WORK REQUIRED:
Here is the task for the listing below: output exactly the lines from the one containing "Model this scene" through the one containing "WARM = (1.0, .965, .91)", and leave out the pictures.

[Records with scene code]
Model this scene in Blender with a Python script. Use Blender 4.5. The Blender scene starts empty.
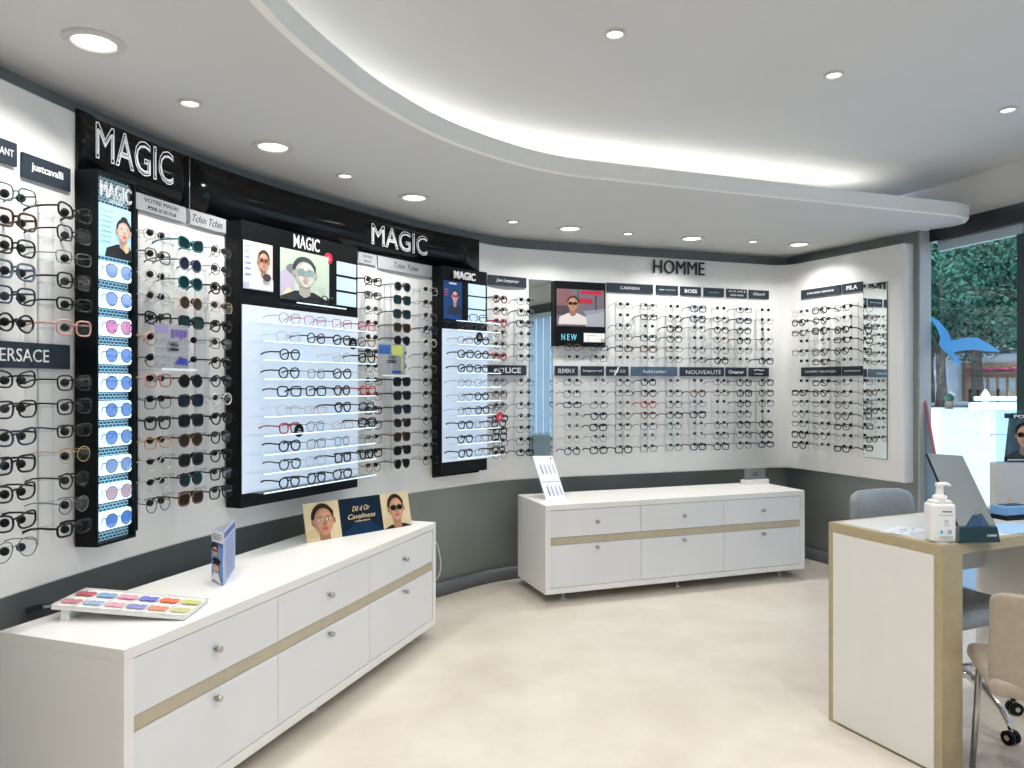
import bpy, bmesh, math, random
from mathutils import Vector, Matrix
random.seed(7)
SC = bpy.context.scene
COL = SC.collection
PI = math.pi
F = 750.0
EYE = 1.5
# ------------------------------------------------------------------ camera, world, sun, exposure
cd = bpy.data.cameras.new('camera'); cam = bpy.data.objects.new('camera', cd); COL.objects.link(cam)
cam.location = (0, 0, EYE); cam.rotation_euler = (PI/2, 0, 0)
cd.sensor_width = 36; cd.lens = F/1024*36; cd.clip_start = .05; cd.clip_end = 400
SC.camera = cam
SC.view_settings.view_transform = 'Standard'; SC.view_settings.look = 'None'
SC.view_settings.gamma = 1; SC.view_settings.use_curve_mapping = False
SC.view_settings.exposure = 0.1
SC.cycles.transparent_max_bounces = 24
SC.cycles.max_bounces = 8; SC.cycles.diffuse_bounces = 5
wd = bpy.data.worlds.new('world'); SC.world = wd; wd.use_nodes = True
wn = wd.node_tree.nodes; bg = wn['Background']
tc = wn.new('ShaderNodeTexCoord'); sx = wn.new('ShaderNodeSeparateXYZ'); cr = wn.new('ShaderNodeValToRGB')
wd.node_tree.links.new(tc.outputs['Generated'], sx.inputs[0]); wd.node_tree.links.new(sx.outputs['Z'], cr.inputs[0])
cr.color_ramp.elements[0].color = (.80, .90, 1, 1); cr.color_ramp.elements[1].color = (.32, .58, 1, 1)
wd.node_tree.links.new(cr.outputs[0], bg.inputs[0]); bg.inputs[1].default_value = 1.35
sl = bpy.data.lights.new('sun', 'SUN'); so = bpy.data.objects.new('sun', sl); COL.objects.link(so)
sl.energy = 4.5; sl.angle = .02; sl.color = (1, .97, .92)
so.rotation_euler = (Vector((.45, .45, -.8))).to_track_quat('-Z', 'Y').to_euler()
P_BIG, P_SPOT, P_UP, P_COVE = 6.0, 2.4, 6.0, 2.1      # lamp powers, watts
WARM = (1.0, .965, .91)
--
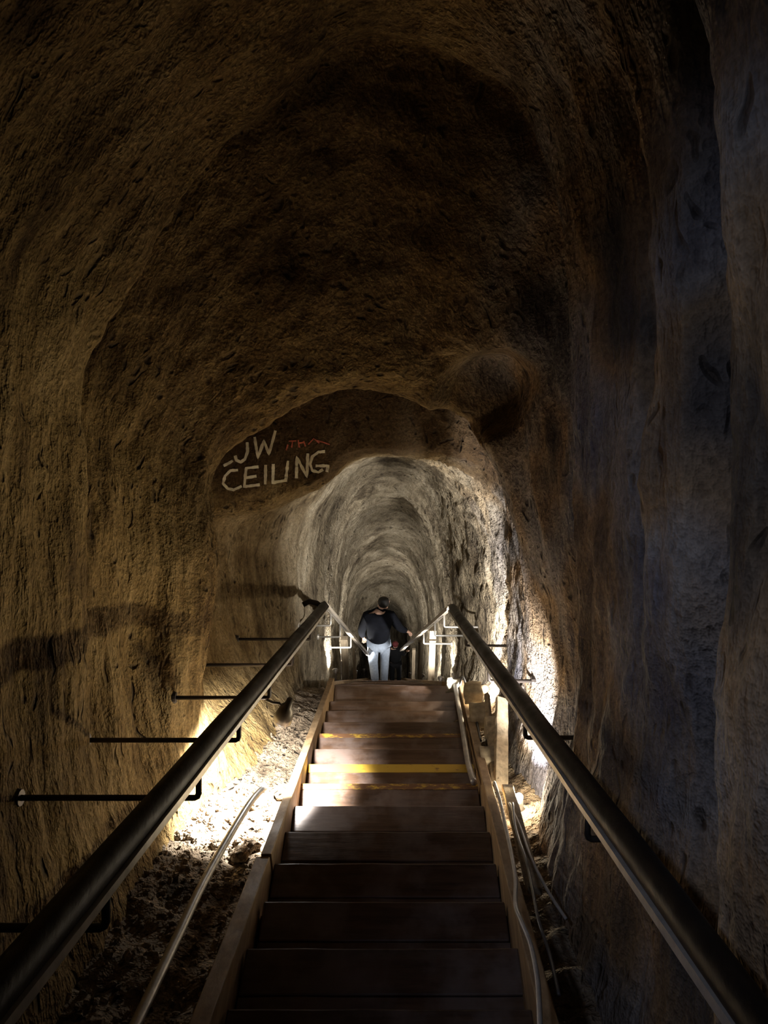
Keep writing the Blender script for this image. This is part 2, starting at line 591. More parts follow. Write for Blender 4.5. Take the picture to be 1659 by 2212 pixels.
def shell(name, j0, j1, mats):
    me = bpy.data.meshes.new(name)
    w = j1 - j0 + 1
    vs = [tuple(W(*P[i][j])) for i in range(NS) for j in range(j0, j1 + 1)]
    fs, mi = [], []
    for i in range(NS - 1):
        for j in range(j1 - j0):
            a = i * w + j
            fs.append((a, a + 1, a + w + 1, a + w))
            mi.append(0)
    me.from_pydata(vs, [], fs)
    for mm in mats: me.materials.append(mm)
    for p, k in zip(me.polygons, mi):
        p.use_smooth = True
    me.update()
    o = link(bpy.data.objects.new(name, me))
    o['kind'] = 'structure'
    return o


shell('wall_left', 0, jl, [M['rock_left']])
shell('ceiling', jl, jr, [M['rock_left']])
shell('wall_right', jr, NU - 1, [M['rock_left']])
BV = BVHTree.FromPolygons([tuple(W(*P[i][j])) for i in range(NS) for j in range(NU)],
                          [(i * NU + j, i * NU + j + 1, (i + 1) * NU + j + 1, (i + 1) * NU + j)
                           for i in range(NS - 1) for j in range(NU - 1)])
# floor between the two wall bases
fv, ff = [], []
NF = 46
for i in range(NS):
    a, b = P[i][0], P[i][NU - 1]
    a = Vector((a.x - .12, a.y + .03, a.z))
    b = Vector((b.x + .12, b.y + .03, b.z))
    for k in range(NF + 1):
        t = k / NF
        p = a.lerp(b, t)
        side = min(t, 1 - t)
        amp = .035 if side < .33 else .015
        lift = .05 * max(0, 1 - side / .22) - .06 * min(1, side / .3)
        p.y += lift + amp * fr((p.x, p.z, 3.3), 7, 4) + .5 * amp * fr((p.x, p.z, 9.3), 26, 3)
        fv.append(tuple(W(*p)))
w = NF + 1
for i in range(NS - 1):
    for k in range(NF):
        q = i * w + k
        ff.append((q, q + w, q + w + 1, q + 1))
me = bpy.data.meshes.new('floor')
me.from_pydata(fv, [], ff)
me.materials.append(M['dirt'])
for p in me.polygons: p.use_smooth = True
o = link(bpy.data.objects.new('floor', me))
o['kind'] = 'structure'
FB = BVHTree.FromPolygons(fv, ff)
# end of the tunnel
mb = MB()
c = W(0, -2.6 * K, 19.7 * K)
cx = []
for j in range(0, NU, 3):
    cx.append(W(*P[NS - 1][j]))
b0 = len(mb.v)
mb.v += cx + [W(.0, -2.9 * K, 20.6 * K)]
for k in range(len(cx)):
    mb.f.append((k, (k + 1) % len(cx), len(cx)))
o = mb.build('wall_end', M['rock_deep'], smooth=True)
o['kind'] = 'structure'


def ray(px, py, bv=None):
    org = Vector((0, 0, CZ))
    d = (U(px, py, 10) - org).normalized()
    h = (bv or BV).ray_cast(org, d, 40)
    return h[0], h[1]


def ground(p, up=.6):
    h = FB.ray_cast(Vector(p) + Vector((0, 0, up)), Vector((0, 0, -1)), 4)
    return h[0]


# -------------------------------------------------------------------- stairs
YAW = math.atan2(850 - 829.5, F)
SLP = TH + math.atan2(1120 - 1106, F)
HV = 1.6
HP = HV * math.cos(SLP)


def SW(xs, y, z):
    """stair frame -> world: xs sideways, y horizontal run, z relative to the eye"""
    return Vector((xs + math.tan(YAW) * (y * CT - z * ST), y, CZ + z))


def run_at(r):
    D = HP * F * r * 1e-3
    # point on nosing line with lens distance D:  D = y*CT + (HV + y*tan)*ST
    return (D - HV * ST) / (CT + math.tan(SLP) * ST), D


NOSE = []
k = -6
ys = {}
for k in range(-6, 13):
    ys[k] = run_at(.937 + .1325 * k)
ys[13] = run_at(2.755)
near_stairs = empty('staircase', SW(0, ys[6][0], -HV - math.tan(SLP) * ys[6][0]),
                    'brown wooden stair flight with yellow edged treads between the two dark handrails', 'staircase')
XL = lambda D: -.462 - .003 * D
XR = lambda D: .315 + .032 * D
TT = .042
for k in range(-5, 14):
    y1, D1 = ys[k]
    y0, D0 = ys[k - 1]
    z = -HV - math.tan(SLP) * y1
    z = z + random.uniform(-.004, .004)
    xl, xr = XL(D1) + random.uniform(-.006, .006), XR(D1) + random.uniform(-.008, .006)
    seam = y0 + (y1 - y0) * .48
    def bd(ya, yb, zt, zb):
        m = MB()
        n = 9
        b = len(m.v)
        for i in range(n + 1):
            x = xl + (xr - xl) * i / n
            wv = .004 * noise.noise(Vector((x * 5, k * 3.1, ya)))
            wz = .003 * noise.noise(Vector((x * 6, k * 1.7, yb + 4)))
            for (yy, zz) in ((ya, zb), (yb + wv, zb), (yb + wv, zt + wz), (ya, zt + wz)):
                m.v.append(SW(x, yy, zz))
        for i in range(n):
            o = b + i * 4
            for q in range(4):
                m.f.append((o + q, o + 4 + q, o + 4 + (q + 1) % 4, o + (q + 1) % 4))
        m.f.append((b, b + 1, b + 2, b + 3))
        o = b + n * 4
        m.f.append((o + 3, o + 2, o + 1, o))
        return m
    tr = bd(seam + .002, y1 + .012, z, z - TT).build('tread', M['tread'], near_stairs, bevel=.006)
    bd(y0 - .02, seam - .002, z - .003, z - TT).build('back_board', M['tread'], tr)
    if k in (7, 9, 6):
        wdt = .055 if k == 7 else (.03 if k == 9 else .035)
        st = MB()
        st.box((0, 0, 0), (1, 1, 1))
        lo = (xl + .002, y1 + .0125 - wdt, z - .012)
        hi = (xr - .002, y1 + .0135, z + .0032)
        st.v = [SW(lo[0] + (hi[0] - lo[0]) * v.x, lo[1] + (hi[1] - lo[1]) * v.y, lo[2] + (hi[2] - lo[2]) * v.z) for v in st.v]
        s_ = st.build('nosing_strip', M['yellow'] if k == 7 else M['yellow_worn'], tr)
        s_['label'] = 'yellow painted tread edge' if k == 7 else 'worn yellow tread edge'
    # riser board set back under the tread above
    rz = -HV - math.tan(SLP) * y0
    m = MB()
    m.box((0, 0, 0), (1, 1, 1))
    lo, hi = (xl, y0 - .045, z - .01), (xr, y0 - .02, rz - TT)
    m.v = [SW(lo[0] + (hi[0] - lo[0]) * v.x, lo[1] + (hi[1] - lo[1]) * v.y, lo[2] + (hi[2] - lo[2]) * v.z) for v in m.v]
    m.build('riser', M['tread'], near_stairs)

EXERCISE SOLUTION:
Model this scene in Blender with a Python script. Use Blender 4.5. The Blender scene starts empty.
import bpy, bmesh, math, random
from mathutils import Vector, Matrix
random.seed(7)
SC = bpy.context.scene
COL = SC.collection
PI = math.pi
F = 750.0
EYE = 1.5
# ------------------------------------------------------------------ camera, world, sun, exposure
cd = bpy.data.cameras.new('camera'); cam = bpy.data.objects.new('camera', cd); COL.objects.link(cam)
cam.location = (0, 0, EYE); cam.rotation_euler = (PI/2, 0, 0)
cd.sensor_width = 36; cd.lens = F/1024*36; cd.clip_start = .05; cd.clip_end = 400
SC.camera = cam
SC.view_settings.view_transform = 'Standard'; SC.view_settings.look = 'None'
SC.view_settings.gamma = 1; SC.view_settings.use_curve_mapping = False
SC.view_settings.exposure = 0.1
SC.cycles.transparent_max_bounces = 24
SC.cycles.max_bounces = 8; SC.cycles.diffuse_bounces = 5
wd = bpy.data.worlds.new('world'); SC.world = wd; wd.use_nodes = True
wn = wd.node_tree.nodes; bg = wn['Background']
tc = wn.new('ShaderNodeTexCoord'); sx = wn.new('ShaderNodeSeparateXYZ'); cr = wn.new('ShaderNodeValToRGB')
wd.node_tree.links.new(tc.outputs['Generated'], sx.inputs[0]); wd.node_tree.links.new(sx.outputs['Z'], cr.inputs[0])
cr.color_ramp.elements[0].color = (.80, .90, 1, 1); cr.color_ramp.elements[1].color = (.32, .58, 1, 1)
wd.node_tree.links.new(cr.outputs[0], bg.inputs[0]); bg.inputs[1].default_value = 1.35
sl = bpy.data.lights.new('sun', 'SUN'); so = bpy.data.objects.new('sun', sl); COL.objects.link(so)
sl.energy = 4.5; sl.angle = .02; sl.color = (1, .97, .92)
so.rotation_euler = (Vector((.45, .45, -.8))).to_track_quat('-Z', 'Y').to_euler()
P_BIG, P_SPOT, P_UP, P_COVE = 6.0, 2.4, 6.0, 2.1      # lamp powers, watts
WARM = (1.0, .965, .91)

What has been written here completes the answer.